Comment 2 Thanos 2012-05-22 09:33:46 UTC
(In reply to comment #1)
> What kernel are you using here?
> 
> mount.cifs simply treats the password field as an opaque string and doesn't try
> to interpret it.
> 
> As a first step, I'd verify whether mount.cifs is sending the password to the
> kernel correctly. Do something like this:
> 
> # strace -f -s 256 -e mount mount -t cifs //XXX.XXX.XXX.XXX/test ...
> 
> and then find the mount syscall and ensure that the password in it is being
> passed in correctly.

Hi Jeff,

I'm using 2.6.32-39-generic (Ubuntu 10.04 LTS). I've tried that on Debian Wheezy (kernel 2.6.32-39-generic) and it works, so I suppose it got fixed in some release.

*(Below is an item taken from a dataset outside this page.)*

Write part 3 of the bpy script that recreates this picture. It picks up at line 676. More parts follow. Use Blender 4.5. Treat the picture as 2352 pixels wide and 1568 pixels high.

Is this a kernel or a cifs issue? My goal is to make it work on dom0 of XenServer (a patched 2.6.32 kernel).

Do you happen to know in which version this got fixed? I could as well release a patch that back-ports this fix!

Best regards
Comment 3 Jeff Layton 2012-05-22 10:28:21 UTC
Probably a kernel issue. The mount helper is pretty "dumb" and pretty much treats the password as a blob of data, but it might be easier to try the latest version of mount.cifs on your Xen kernel and see if it helps.

Shirish did a fairly major overhaul to the auth crypto code a year or so ago, so that might be where it got fixed. Tracking down what really fixed it for you might mean running a bisect however.

I'll go ahead and close this as FIXED.